**Exercise aim:** Exactly reproduce the lines that run from the one containing "Build this scene" through the one containing "COL = SC.collection", ends included, with no pictures.

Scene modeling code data

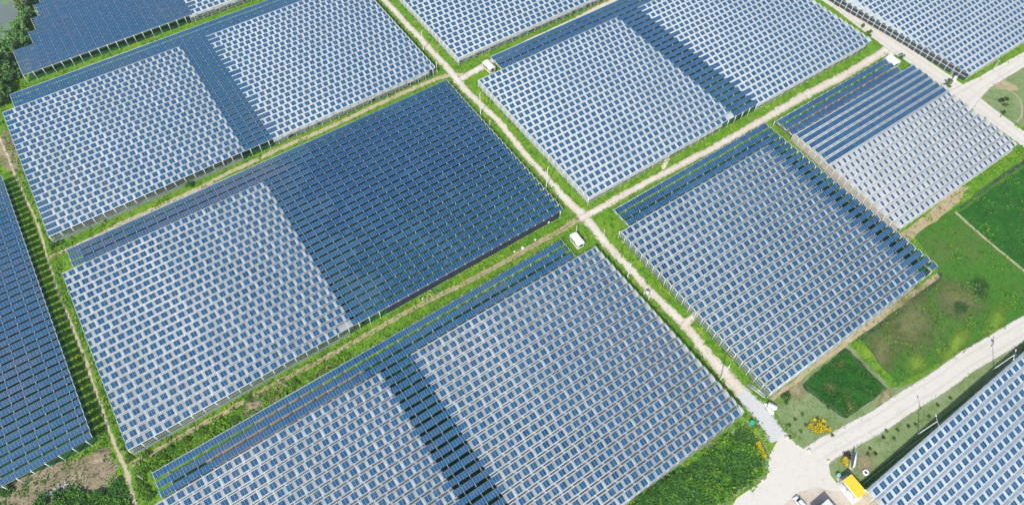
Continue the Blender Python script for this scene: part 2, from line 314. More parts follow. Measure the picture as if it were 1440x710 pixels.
# rough ground
ground_sheet('rough_grass', GS([(885, 712), (970, 655), (1048, 598), (1075, 650), (1070, 668), (1000, 710), (960, 760), (850, 760)]), M_GRASS_DARK, .010, jitter=.8)
ground_sheet('bare_soil', GS([(-30, 715), (30, 672), (90, 648), (150, 632), (166, 655), (160, 685), (120, 704), (70, 720), (-20, 760)]), M_SOIL, .010, jitter=1.2)
ground_sheet('rough_grass', GS([(60, 725), (95, 690), (140, 700), (170, 668), (185, 712), (190, 760), (40, 770)]), M_GRASS_DARK, .012, jitter=.9)
ground_sheet('bare_soil', GS([(340, 575), (352, 557), (372, 552), (388, 540), (402, 548), (392, 560), (370, 572), (350, 586)]), M_SOIL, .012, jitter=.6, step=1)
ground_sheet('yard_paving', GS([(1176, 672), (1190, 668), (1206, 700), (1228, 690), (1236, 712), (1200, 716), (1190, 700)]), M_CREAM, .045, jitter=.2)
ground_sheet('bare_soil', GS([(0, 180), (14, 186), (26, 214), (30, 240), (14, 244), (0, 226)]), M_SOIL, .012, jitter=.8, step=1)
ground_sheet('pond', GS([(-60, 90), (-10, 75), (14, 50), (24, 30), (27, 0), (30, -30), (-30, -60), (-90, 0)]), mat('pond_water', (.16, .20, .18), .35, .4, noise=[(.05, .46, .6, (.17, .27, .10), 6)]), .012, jitter=1.0)

ground_sheet('bare_soil', [(-40, 101), (-8, 100.6), (10, 102), (14, 106), (8, 109.6), (-20, 110), (-42, 108)], M_SOIL, .014, jitter=.5)
def patch(px, py, rx, ry, rz, m, z, name='worn_patch'):
    x, y = G(px, py); n = 28; V = []; E_ = []
    for j, q in enumerate((0, .35, .7, 1)):
        for k in range(n): a = 2*math.pi*k/n; V.append([x+q*(rx*math.cos(a)*math.cos(rz)-ry*math.sin(a)*math.sin(rz)), y+q*(rx*math.cos(a)*math.sin(rz)+ry*math.sin(a)*math.cos(rz)), z]); E_.append(q)
    F = [[j*n+k, (j+1)*n+k, (j+1)*n+(k+1) % n, j*n+(k+1) % n] for j in range(3) for k in range(n)]
    me = bpy.data.meshes.new(name); me.from_pydata(V, [], F); me.update(); a = me.attributes.new('edge', 'FLOAT', 'POINT'); a.data.foreach_set('value', E_); me.materials.append(m); tag(link(name, me), kind='structure')
MPO = edge_fade(mat('olive_mud', (.17, .185, .06), .9, .1, noise=[(.15, .4, .65, (.20, .19, .09), 7), (.5, .5, .75, (.06, .11, .025), 7)]), .0, .75, .12, soft=1.0)
MPL = edge_fade(mat('yellow_green_grass', (.20, .31, .035), .95, .1, noise=[(.6, .45, .7, (.12, .24, .03), 6)]), .0, .75, .2, soft=1.0)
MPD = edge_fade(mat('dark_wet_grass', (.03, .075, .02), .9, .1, noise=[(.6, .45, .7, (.06, .12, .03), 6)]), .0, .75, .25, soft=1.0)
MPT = edge_fade(mat('worn_tan_turf', (.36, .30, .17), .95, .1, noise=[(.6, .45, .7, (.26, .27, .10), 6)]), .0, .75, .3, soft=1.0)
patch(1285, 452, 20, 11, .3, MPO, .0225); patch(1345, 420, 15, 12, -.4, MPO, .0235); patch(1240, 490, 13, 8, .2, MPO, .0245)
patch(1378, 405, 7, 4.5, .5, MPD, .026); patch(1350, 432, 4.5, 3, .1, MPD, .027)
patch(1400, 452, 16, 4, .25, MPL, .028); patch(1345, 486, 16, 4.5, .25, MPL, .0285); patch(1290, 510, 8, 5, .2, MPL, .029)
patch(1215, 650, 6, 4, .3, MPT, .0135); patch(1120, 548, 6, 4, .2, MPT, .0135); patch(1245, 560, 7, 2.5, .3, MPT, .0300); patch(1098, 556, 5, 4, .2, MPL, .0145)
patch(945, 690, 4, 3, .2, MPT, .0135); patch(975, 670, 5, 2.5, .8, MPT, .0137); patch(1000, 625, 4, 2, .3, MPT, .0139); patch(300, 596, 5, 2, .3, MPT, .0141); patch(455, 520, 5, 2, .3, MPT, .0143); patch(120, 345, 6, 2.5, .2, MPT, .0145)
ribbon('hedge_grass', [tuple(np.array(G(1210, 684))+[0, -1.2]), tuple(np.array(G(1437, 504))+[0, -1.2])], 4.6, edge_fade(mat('hedge_grass', (.055, .20, .03), .95, .1, noise=[(.6, .45, .7, (.09, .26, .03), 6)]), .8, .3, .5), .0155)
patch(1165, 545, 4, 3, .3, MPO, .0265); patch(1196, 572, 4, 2.5, .5, MPO, .0267); patch(1182, 512, 3, 2, .1, MPO, .0269)
# roads
MD = edge_fade(M_DIRT.copy(), .5, .7, .45, ruts=.3); MD2 = edge_fade(M_DIRT2, .32, .7, .3, mid_grass=.45); MD3 = edge_fade(mat('tan_track', (.58, .49, .32), .95, .1, noise=[(.5, .4, .7, (.38, .33, .15), 6)]), .45, .6, .5, mid_grass=.12)
MC = edge_fade(M_CONC.copy(), .86, .14, .6, ruts=.2)
ribbon('dirt_road', GS([(505, -40), (540, 0), (588, 52), (634, 102), (660, 132), (702, 172), (738, 216), (774, 256), (800, 284), (822, 305), (848, 338), (882, 374), (925, 420), (962, 456), (1000, 503), (1040, 548), (1068, 578)]), [4.4, 4.4, 4.4, 4.8, 4.4, 4, 3.8, 4, 4.6, 5.8, 4.8, 4.3, 4.4, 5, 6, 7, 7], MD, .030)
ribbon('gravel_road', GS([(1042, 551), (1062, 572), (1082, 596), (1096, 618)]), [6, 8, 8, 8.5], edge_fade(M_GRAVEL, .55, .55, .5), .036)
ribbon('grassy_track', GS([(182, 655), (215, 636), (270, 605), (330, 572), (400, 532), (450, 508), (520, 468), (600, 424), (680, 384), (745, 348), (785, 326), (815, 306)]), [3.6]*9+[4, 4.6, 5], MD2, .026)
ribbon('grassy_track', GS([(655, 108), (640, 105), (617, 110), (585, 123), (552, 138), (500, 162), (440, 189), (383, 214), (330, 240), (281, 264), (233, 286), (169, 315), (120, 340), (68, 362)]), [4, 4, 3.6, 3.4, 3.4, 3.4, 3.4, 3.4, 3.2, 3, 2.8, 2.6, 2.6, 2.4], MD3, .026)
ribbon('dirt_road', GS([(815, 308), (840, 295), (880, 272), (945, 238), (1000, 210), (1060, 176), (1130, 136), (1180, 110), (1230, 80), (1258, 62)]), [4.6, 4.4, 4.2, 4.2, 4.4, 4.6, 6, 5.8, 6, 8], MD, .031)
ribbon('dirt_road', GS([(648, 112), (664, 102), (690, 88), (740, 61), (800, 33), (860, 2), (900, -20)]), [4.5, 5, 4.6, 4.6, 4.4, 4.4, 4.4], MD, .032)
ribbon('concrete_road', GS([(1110, -34), (1162, -2), (1205, 28), (1254, 62), (1305, 96), (1350, 128), (1398, 165), (1440, 196), (1500, 236)]), [7, 7.4, 8, 10, 9.5, 10, 9.5, 9, 9], MC, .040)
ribbon('concrete_road', GS([(1350, 140), (1385, 116), (1440, 84), (1500, 52)]), [14, 8, 7.4, 7.4], MC, .045)
ribbon('concrete_road', GS([(1130, 658), (1160, 634), (1230, 593), (1300, 550), (1370, 503), (1440, 462), (1520, 412)]), [10, 8, 7.6, 7.6, 7.8, 8, 8], MC, .040)
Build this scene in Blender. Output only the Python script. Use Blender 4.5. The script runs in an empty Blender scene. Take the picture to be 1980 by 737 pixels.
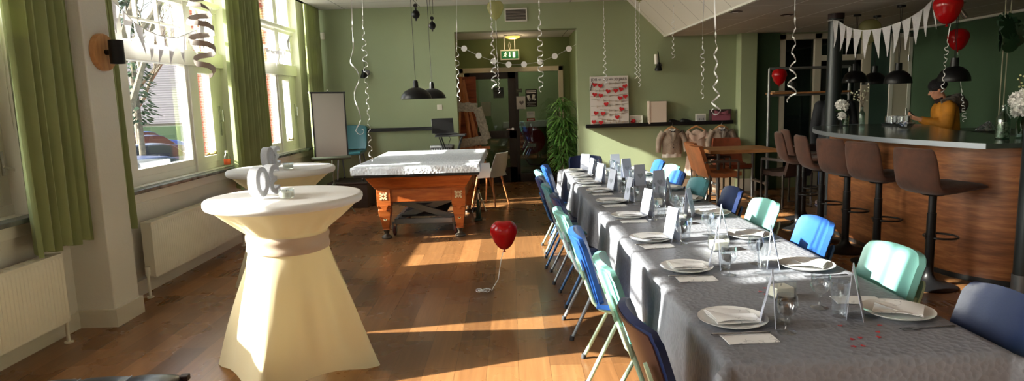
import bpy, bmesh, math, random
from mathutils import Vector, Matrix, noise
from math import sin, cos, pi, radians, sqrt
random.seed(7)
SC = bpy.context.scene
COL = SC.collection

# ---------------------------------------------------------------- helpers
def lin(c):
    return tuple(((v/255)/12.92 if v/255 <= .04045 else (((v/255)+.055)/1.055)**2.4) for v in c)

class NT:
    """little node-tree helper"""
    def __init__(s, name):
        s.m = bpy.data.materials.new(name); s.m.use_nodes = True
        s.t = s.m.node_tree; s.t.nodes.clear()
        s.out = s.t.nodes.new('ShaderNodeOutputMaterial')
    def n(s, kind, **kw):
        nd = s.t.nodes.new('ShaderNode'+kind)
        for k, v in kw.items(): setattr(nd, k, v)
        return nd
    def l(s, a, b): s.t.links.new(a, b)
    def coords(s, scale=(1, 1, 1), rot=(0, 0, 0), obj=True):
        tc = s.n('TexCoord'); mp = s.n('Mapping')
        s.l(tc.outputs['Object' if obj else 'Generated'], mp.inputs[0])
        mp.inputs['Scale'].default_value = scale; mp.inputs['Rotation'].default_value = rot
        return mp.outputs[0]
    def world(s, scale=(1, 1, 1), rot=(0, 0, 0)):
        g = s.n('NewGeometry'); mp = s.n('Mapping'); s.l(g.outputs['Position'], mp.inputs[0])
        mp.inputs['Scale'].default_value = scale; mp.inputs['Rotation'].default_value = rot
        return mp.outputs[0]
    def noise(s, vec, scale=5, detail=3, rough=.5):
        nd = s.n('TexNoise'); nd.inputs['Scale'].default_value = scale; nd.inputs['Detail'].default_value = detail
        nd.inputs['Roughness'].default_value = rough
        if vec is not None: s.l(vec, nd.inputs['Vector'])
        return nd.outputs['Fac']
    def ramp(s, fac, stops):
        r = s.n('ValToRGB'); s.l(fac, r.inputs[0]); e = r.color_ramp.elements
        while len(e) < len(stops): e.new(.5)
        for i, (p, c) in enumerate(stops): e[i].position = p; e[i].color = (*lin(c), 1)
        return r.outputs[0]
    def mix(s, fac, a, b, mode='MIX'):
        m = s.n('Mix', data_type='RGBA', blend_type=mode)
        for inp, v in ((m.inputs[0], fac), (m.inputs[6], a), (m.inputs[7], b)):
            if hasattr(v, 'links'): s.l(v, inp)
            elif isinstance(v, (int, float)): inp.default_value = v
            else: inp.default_value = (*lin(v), 1)
        return m.outputs[2]
    def math(s, op, a, b=None):
        m = s.n('Math', operation=op)
        for i, v in enumerate((a, b)):
            if v is None: continue
            if hasattr(v, 'links'): s.l(v, m.inputs[i])
            else: m.inputs[i].default_value = v
        return m.outputs[0]
    def bsdf(s, color=None, rough=.5, metal=0, bump=None, bstr=.2, bdist=.01, spec=None, sub=None, sheen=None, coat=None, trans=None):
        b = s.n('BsdfPrincipled')
        if color is not None:
            if hasattr(color, 'links'): s.l(color, b.inputs['Base Color'])
            else: b.inputs['Base Color'].default_value = (*lin(color), 1)
        if hasattr(rough, 'links'): s.l(rough, b.inputs['Roughness'])
        else: b.inputs['Roughness'].default_value = rough
        b.inputs['Metallic'].default_value = metal
        if spec is not None: b.inputs['Specular IOR Level'].default_value = spec
        if sheen: b.inputs['Sheen Weight'].default_value = sheen
        if coat: b.inputs['Coat Weight'].default_value = coat
        if trans: b.inputs['Transmission Weight'].default_value = trans
        if bump is not None:
            bp = s.n('Bump'); bp.inputs['Strength'].default_value = bstr; bp.inputs['Distance'].default_value = bdist
            s.l(bump, bp.inputs['Height']); s.l(bp.outputs[0], b.inputs['Normal'])
        s.l(b.outputs[0], s.out.inputs[0])
        return b

MC = {}
def plain(name, color, rough=.5, metal=0, bumpscale=0, bstr=.15, var=.0, **kw):
    """a simple procedural material: base colour with faint noise variation and bump"""
    if name in MC: return MC[name]
    t = NT(name); v = t.coords()
    c = color
    if var:
        f = t.noise(v, 9, 3)
        lo = tuple(max(0, x*(1-var)) for x in color); hi = tuple(min(255, x*(1+var)) for x in color)
        c = t.ramp(f, [(.3, lo), (.7, hi)])
    bp = t.noise(v, bumpscale, 2) if bumpscale else None
    t.bsdf(c, rough, metal, bp, bstr, **kw)
    MC[name] = t.m
    return t.m

def glassy(name, tint=(255, 255, 255), gloss=.12, rough=.02, edge=.75):
    """thin clear glass: see-through with a fresnel reflection"""
    if name in MC: return MC[name]
    t = NT(name)
    tr = t.n('BsdfTransparent'); tr.inputs[0].default_value = (*lin(tint), 1)
    gl = t.n('BsdfGlossy'); gl.inputs['Roughness'].default_value = rough; gl.inputs[0].default_value = (1, 1, 1, 1)
    lw = t.n('LayerWeight'); lw.inputs[0].default_value = .35
    f = t.math('MULTIPLY', t.math('POWER', lw.outputs['Facing'], 2.2), edge)
    f = t.math('ADD', f, gloss)
    mx = t.n('MixShader'); t.l(f, mx.inputs[0]); t.l(tr.outputs[0], mx.inputs[1]); t.l(gl.outputs[0], mx.inputs[2])
    t.l(mx.outputs[0], t.out.inputs[0]); MC[name] = t.m
    return t.m

def translucent(name, color, amount=.4, rough=.8, bump=60, bstr=.1):
    if name in MC: return MC[name]
    t = NT(name); v = t.coords()
    b = t.bsdf(color, rough, 0, t.noise(v, bump, 2), bstr, .002)
    tl = t.n('BsdfTranslucent'); tl.inputs[0].default_value = (*lin(color), 1)
    mx = t.n('MixShader'); mx.inputs[0].default_value = amount
    t.l(b.outputs[0], mx.inputs[1]); t.l(tl.outputs[0], mx.inputs[2]); t.l(mx.outputs[0], t.out.inputs[0])
    MC[name] = t.m
    return t.m

def frame_of(d):
    d = d.normalized(); a = Vector((0, 0, 1)) if abs(d.z) < .9 else Vector((1, 0, 0))
    u = d.cross(a).normalized(); return u, d.cross(u).normalized()

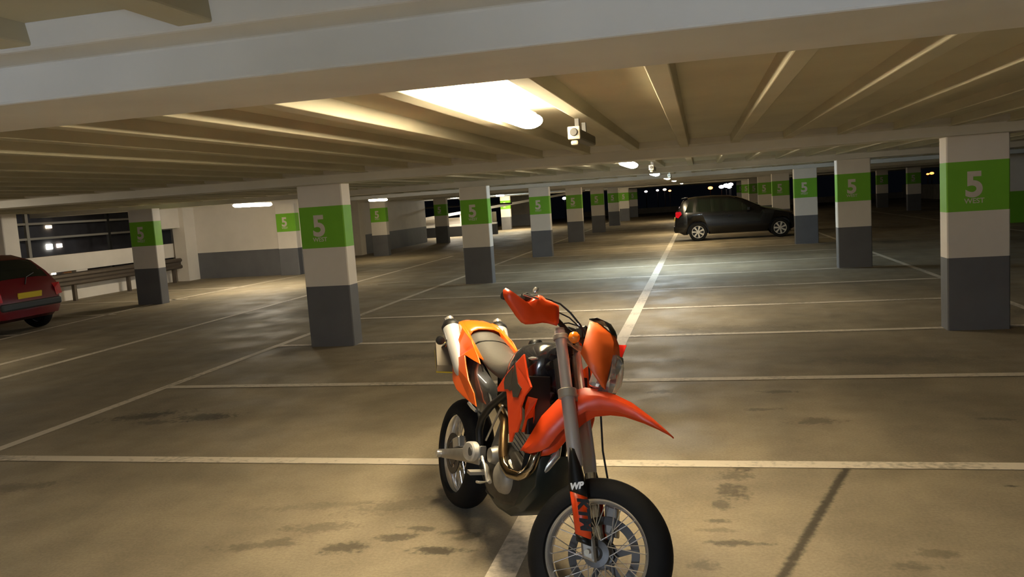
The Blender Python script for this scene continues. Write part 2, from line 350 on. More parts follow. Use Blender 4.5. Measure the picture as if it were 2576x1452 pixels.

**Answer in full:**
Build this scene in Blender. Output only the Python script. Use Blender 4.5. The script runs in an empty Blender scene. Take the picture to be 1980 by 737 pixels.
import bpy, bmesh, math, random
from mathutils import Vector, Matrix, noise
from math import sin, cos, pi, radians, sqrt
random.seed(7)
SC = bpy.context.scene
COL = SC.collection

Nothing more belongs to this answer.